Zahid Mustafa, head of digital asset custody at State Street Digital, said on the panel that using wholesale CBDC for the World Bank bond was interesting.
“These models give me hope, because it brings the asset and cash record on the same ledger,” Mustafa added.
Amiani continued that in the past 18 to 24 months the tokenization market has moved from proof of concept and small bond transactions to big size, the participation of a lot of investors and the ability to finance these positions in repo or securities lending transactions.
“Digital bonds are continuing to lead the way and are progressing to become more mainstream,” Amiani added.
He expects money market funds to follow, and then the tokenization of illiquid assets such as real estate and private equity, with a lot of projects coming into fruition in the coming months and to start to scale.
“One caveat is that a lot of real world assets will first have to be tokenized in a debt, equity or fund structure,” he added. “For example, in real estate, would you look at putting a land registry on blockchain ?”
Nikhil Sharma, the Hong Kong-based head of growth for Onyx Digital Assets, described JP Morgan’s digital assets platform as a unified ledger which can represent the tokenization of different assets with the native integration of JPM Coin.
“JPM Coin is a regulated fiat payment mechanism so we have cash and tokens flowing together on the same ledger, which is when we start to see efficiencies,” Sharma said.
Sharma continued that when JP Morgan started to think about tokenization, it anchored on collateral as an initial use case – i.e.by tokenizing traditional assets to be used in repos on an intraday basis. The product has since been expanded to term repo and overnight repo.
The idea was to compress execution and settlement and to see efficiencies in terms of operations, transparency, control and precision around how repos are transacted.
“In both these use cases, the common denominator is that they involve the liquid spectrum of assets,” Sharma added. “A couple of weeks ago we moved onto issuing, transacting and settling bonds on a blockchain.”
JP Morgan intends to move onto tokenizing illiquid real world assets, beginning with alternative investment funds, and has conducted some technical tests.
“At the moment we are looking to scale Onyx and make it a high-utility connected platform that provides investors with what they need today,” Sharma said. “Public blockchains are young and maturity will come with time, and we are not completely averse to them.”
Onyx is built on a private permissioned blockchain, rather than a public chain, which Sharma said was for compliance reasons. He highlighted that in 2022 the bank tested a live spot foreign exchange trade of Singapore dollars against Japanese yen on the public Polygon chain as part of the Monetary Authority of Singapore’s Project Guardian. The project is a collaborative initiative between the regulator and market participants to test the feasibility of asset tokenization applications in regulated financial markets.
However, the test was not scaled up to a product for compliance reasons, including the lack of a persistent infrastructure that is always available.
“Tokenization is the foundation for a Lego brick structure to democratize access, create operational efficiencies, balance sheet optimization, and new products,” Sharma added. “There will be an incremental journey towards the open innovation that is enabled by a public blockchain.”

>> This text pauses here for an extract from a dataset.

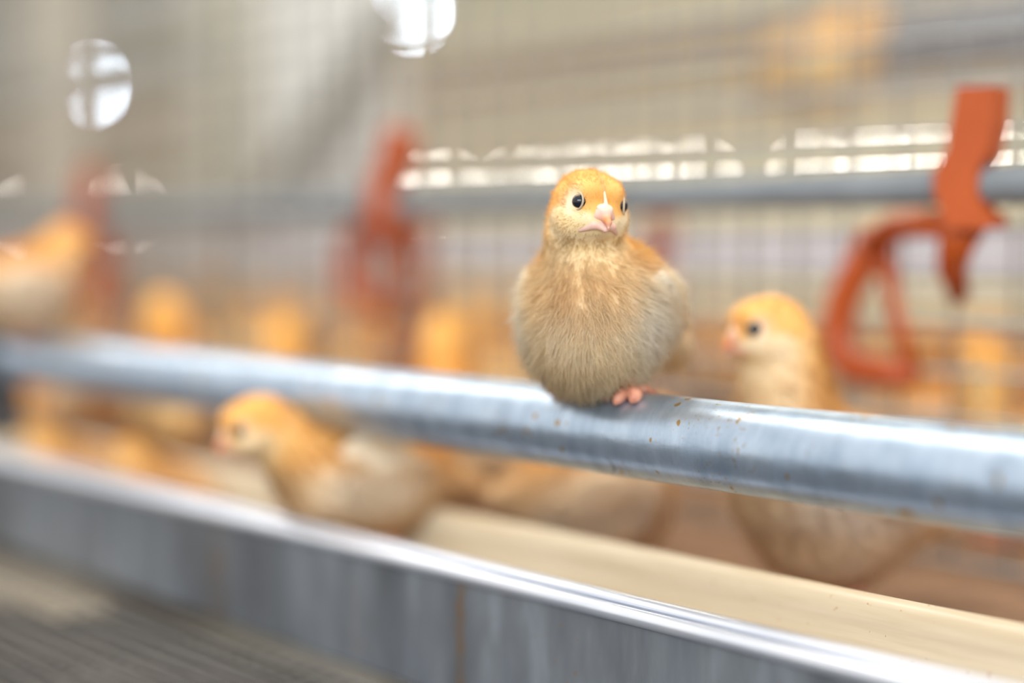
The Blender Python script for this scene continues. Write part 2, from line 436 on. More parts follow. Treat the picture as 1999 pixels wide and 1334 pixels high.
    # eyes
    for s, e in ((1, eyes[0]), (-1, eyes[1])):
        p = H(e); outw = HR @ np.array([.42, s*1.0, .08]); outw /= np.linalg.norm(outw)
        bm = bmesh.new(); bmesh.ops.create_uvsphere(bm, u_segments=24, v_segments=16, radius=1)
        R = Vector((0, 0, 1)).rotation_difference(Vector(outw)).to_matrix().to_4x4()
        c = Vector(p - outw*1.75)*.001
        bmesh.ops.transform(bm, matrix=Matrix.Translation(c) @ R @ Matrix.Diagonal(((.0029, .0029, .0031, 1) if h < 1.3 else (.0034, .0034, .0034, 1))), verts=bm.verts)
        eye = mesh_obj('eye', bm, M['eye'], root, True)
        bm = bmesh.new(); pts = []
        X = Vector(outw).cross(Vector(HR @ np.array([0, 0, 1.]))).normalized(); Z = X.cross(Vector(outw)).normalized()
        for k in range(20):
            th = 2*math.pi*k/20
            pts.append(Vector(p - outw*.15)*.001 + (X*math.cos(th)*.0028 + Z*math.sin(th)*.0031))
        tube(bm, pts, .00038, 8, closed=True)
        mesh_obj('eyelid', bm, M['eyering'], eye, True)
    # beak: upper and lower
    PINK = np.array([.85, .52, .42]); PALE = np.array([.90, .70, .57]); TIP = np.array([.78, .27, .08])
    def hp(prims_): return [(t, H(a), (H(b) if t == 'c' else b), c if t == 'c' else (HR if c is None else HR @ c), k) for t, a, b, c, k in prims_]
    upper = hp([E((12.8, 0, -.9), (3.7, 3.2, 2.6), None, 1.2), Cn((12.5, 0, 5.6), (15.2, 0, 1.0), .45, .8, .7), E((14.2, 1.5, -.2), (1.8, 1.4, 1.4), None, 1), E((14.2, -1.5, -.2), (1.8, 1.4, 1.4), None, 1),
                Cn((14.0, 0, -1.8), (18.8, 0, -4.8), 2.6, 1.0, 1.5), Cn((18.6, 0, -4.6), (19.2, 0, -6.6), 1.0, .45, .6), Cn((13.6, 2.2, -2.8), (11.6, 6.4, -4.8), 2.1, 1.2, 1.2), Cn((13.6, -2.2, -2.8), (11.6, -6.4, -4.8), 2.1, 1.2, 1.2)])
    lower = hp([Cn((10.6, 6.9, -8.2), (14.0, 3.4, -6.1), .8, 1.6, 1.0), Cn((10.6, -6.9, -8.2), (14.0, -3.4, -6.1), .8, 1.6, 1.0), Cn((13.8, 2.4, -5.9), (16.8, 0, -7.2), 1.5, .8, 1.0), Cn((13.8, -2.4, -5.9), (16.8, 0, -7.2), 1.5, .8, 1.0), E((12, 0, -5.4), (4, 3.4, 1.5), None, 1.2)])
    hb = .35 if h < 1.3 else .7
    for nm, pr in (('upper_beak', upper), ('lower_beak', lower)):
        bv, bq = surface_nets(pr, hc-22, hc+22, hb) if hb > .5 else surface_nets(pr, H((13, 0, -1))-10.5, H((13, 0, -1))+10.5, hb)
        q = headco(bv); cc = lerp(PINK, PALE, np.clip(sstep(-2.2, .8, q[:, 2]) + .25*vnoise(bv, 3, 8), 0, 1))
        if nm == 'upper_beak':
            cc = lerp(cc, TIP, np.exp(-(((q[:, 0]-18.4)/2.3)**2 + ((q[:, 2]+4.2)/2.2)**2))*.9)
            rid = np.exp(-(((q[:, 2]-4.6)/2.6)**2)); cc = lerp(cc, np.array([.84, .58, .36]), rid*.75)
            nos = np.exp(-(((q[:, 0]-14.2)/.7)**2 + ((np.abs(q[:, 1])-2.7)/.8)**2 + ((q[:, 2]+.3)/.35)**2)); cc = lerp(cc, TAN*.35, nos)
        if h > 1.3: cc = cc*np.array([.92, .78, .66])
        np_mesh(nm, bv, bq, M['beak'], np.clip(cc, 0, 1), grad(pr, bv, .15), root)
    # wings: flattened pads with a fan of first feathers
    for s in (1, -1):
        wc, wr = pose['wing']; wc = np.array(wc, float)*np.array([1, s, 1]) + np.array([0, pose.get('yo', 0), 0]); WR = Rm(-12*s, wr, -8*s)
        wp = [E(wc, (19, 5.4, 13), WR, 3)]
        for k in range(5):
            a = wc + WR @ np.array([-6, 1.0*s, 3.5-2.7*k]); b = wc + WR @ np.array([-26+2.4*k, -.5*s, 1.5-3.4*k])
            wp.append(Cn(a, b, 2.6, 1.1, 1.5))
        wv, wq = surface_nets(wp, wc-34, wc+34, max(1.0, h*.8))
        def wcol(P, wc=wc, WR=WR):
            q = (P-wc) @ WR; c = lerp(WHITE*np.array([1, .985, .96]), CREAM, np.clip(.35+.5*vnoise(P, 9, 6), 0, 1))*tint
            c = lerp(c, TAN, np.exp(-((q[:, 0]+27)/5)**2)*.25 + .35*(np.abs(np.sin(q[:, 2]*1.16+.4)) < .22)*(q[:, 0] < -4))
            return c
        wo = np_mesh('wing', wv, wq, M['skin'], wcol(wv), grad(wp, wv), root)
        strands('wing_down', wp, wv, wq, max(900, nf//6), lambda P: np.full(len(P), 4.6), wcol, lambda P: np.ones(len(P)), lambda P: np.tile(WR @ np.array([-1., 0, -.15]), (len(P), 1)), wf, .28, wo, seed=5)
    # legs
    gy = pose.get('feet', 11)
    for s in (1, -1):
        bm = bmesh.new()
        if legs == 'stand':
            hip = Vector((-8, s*gy*.9, bc[2]-14)); hock = Vector((-13, s*gy, 21)); foot = Vector((0, s*gy, 3.2))
            tube(bm, [hip*.001, (hip*.5+hock*.5)*.001, hock*.001], [.0060, .0042, .0028], 10)
            tube(bm, [hock*.001, (hock*.5+foot*.5)*.001, foot*.001], [.0028, .0020, .0023], 10)
            for ang, L in ((-32, 19), (0, 23), (32, 19), (180, 9)):
                d = Vector((math.cos(math.radians(ang)), math.sin(math.radians(ang)), 0))
                p0 = foot; p1 = foot + d*L*.5 + Vector((0, 0, -.6)); p2 = foot + d*L + Vector((0, 0, -1.9)); p3 = p2 + d*2.4 + Vector((0, 0, -.9))
                tube(bm, [v*.001 for v in (p0, p1, p2, p3)], [.0021, .0017, .0013, .0004], 8)
        else:                                # toes folded over the perch pipe
            pr_, px_, py_ = 16.5, *pipe_dir   # pipe radius, unit across-vector (towards the pipe's front) in local frame
            off = legs
            al = Vector((-py_, px_, 0)); ac = Vector((px_, py_, 0))
            def onpipe(u, v, r):             # u along pipe, v = arc angle towards the front
                x0 = ac*(math.sin(v)*(pr_+r)-off); z = math.cos(v)*(pr_+r)-pr_
                return (al*u + x0 + Vector((0, 0, z)))*.001
            u0 = s*gy
            tube(bm, [onpipe(u0*.8, .0, 16), onpipe(u0, .18, 8), onpipe(u0, .33, 3.0)], [.0046, .0030, .0028], 10)
            for du, L in ((-6.5, .40), (0, .50), (6.5, .40)):
                pts = [onpipe(u0 + du*min(1, k/3), .30 + L*k/6*.95, 2.5-.1*k) for k in range(7)]
                tube(bm, pts, [.0028, .0027, .0025, .0026, .0023, .0018, .0006], 10)
            tube(bm, [onpipe(u0, .30, 2.2), onpipe(u0+1, -.15, 1.8), onpipe(u0+1, -.55, 1.2)], [.0023, .0018, .0007], 8)
        mesh_obj('leg', bm, M['leg'], root, True)
    return root
def copy_tree(o, parent=None):
    c = o.copy(); COL.objects.link(c)
    if parent is not None: c.parent = parent
    for ch in list(o.children): copy_tree(ch, c)
    return c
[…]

Onyx and consultancy Bain & Company estimated in a paper last year that tokenization could potentially unlock $400nn in additional annual revenue for the alternatives industry. The paper said the alternative asset management industry, which has traditionally focused on institutional investors, could provide access to wealthy individuals as tokenization can streamline, automate, and simplify most stages of alternative investments.
Sharma said: “Our thesis is that tokenization could also improve liquidity and collateralization, automate capital calls, and enable portfolio customization but there are a number of things that need to be done before we get there. The primary thing you need to have is tokenized funds existing on chain.”
Goldman Sachs launched its tokenization platform, GS DAP, in November 2022. Amiani said this was in response to client demand led by the European Investment Bank, who wanted to issue bonds on blockchain technology.
“Since then we have seen that acceleration across bonds but there is also demand across other asset classes,” Amiani added. “There is also demand for using assets as collateral.”
Amiani continued that the bank is building the platform because there will be a lot of efficiency gains from reducing risk, which can reduce capital costs and increase liquidity.